The Original Story of ‘The Perfect Storm’ (Sebastian Junger, Sep. 30th, 1994, Outside)
Sword boats come from all over the East Coast—Florida, the Carolinas, New Jersey. Gloucester, which is located near the tip of Cape Ann, a 45-minute drive northeast from Boston, is a particularly busy port because it juts so far out toward the summer fishing grounds. Boats load up with fuel, bait, ice, and food and head out to the Grand Banks, about 90 miles southeast of Newfoundland, where warm Gulf Stream water mixes with the cold Labrador current in an area shallow enough—”shoal” enough, as fishermen say—to be a perfect feeding ground for fish. The North Atlantic weather is so violent, though, that in the early days entire fleets would go down at one time, a hundred men lost overnight. Even today, with loran navigation, seven-day forecasts, and satellite tracking, fishermen on the Grand Banks are just rolling the dice come the fall storm season. But swordfish sells for around $6 a pound, and depending on the size of the boat a good run might take in 30,000 to 40,000 pounds. Deckhands are paid shares based on the catch and can earn $10,000 in a month. So the tendency among fishermen in early fall is to keep the dice rolling.
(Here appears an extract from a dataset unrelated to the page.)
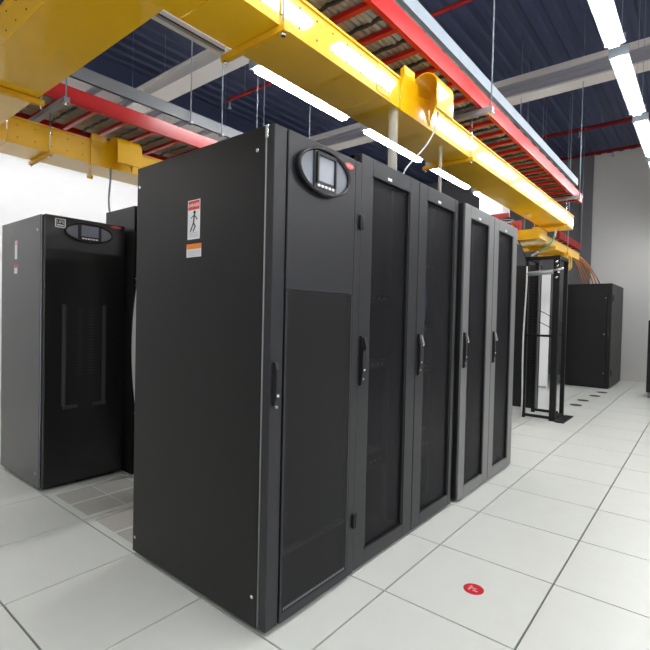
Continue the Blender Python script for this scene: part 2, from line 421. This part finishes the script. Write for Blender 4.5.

The Andrea Gail was one of maybe a dozen big commercial boats gearing up in Gloucester in mid-September 1991. She was owned by Bob Brown, a longtime fisherman who was known locally as Suicide Brown because of the risks he’d taken as a young man. He owned a second longliner, the Hannah Boden, and a couple of lobster boats. The Andrea Gail and the Hannah Boden were Brown’s biggest investments, collectively worth well over a million dollars.The Andrea Gail, in the language, was a raked-stem, hard-chined, western-rig boat. That meant that her bow had a lot of angle to it, she had a nearly square cross-section, and her pilothouse was up front rather than in the stern. She was built of welded steel plate, rust-red below waterline, green above, and she had a white wheelhouse with half-inch-thick safety glass windows. Fully rigged, for a long trip, she carried hundreds of miles of monofilament line, thousands of hooks, and 10,000 pounds of baitfish. There were seven life preservers on board, six survival suits, an emergency position indicating radio beacon, and one life raft.
The Andrea Gail was captained by a local named Frank “Billy” Tyne, a former carpenter and drug counselor who had switched to fishing at age 27. Tyne had a reputation as a fearless captain, and in his ten years of professional fishing he had made it through several treacherous storms. He had returned from a recent trip with almost 40,000 pounds of swordfish in his hold, close to a quarter of a million dollars’ worth. Jobs aboard Tyne’s boat were sought after. So it seemed odd, on September 18, when Adam Randall walked back up the dock at Gloucester Marine Railways and returned to town.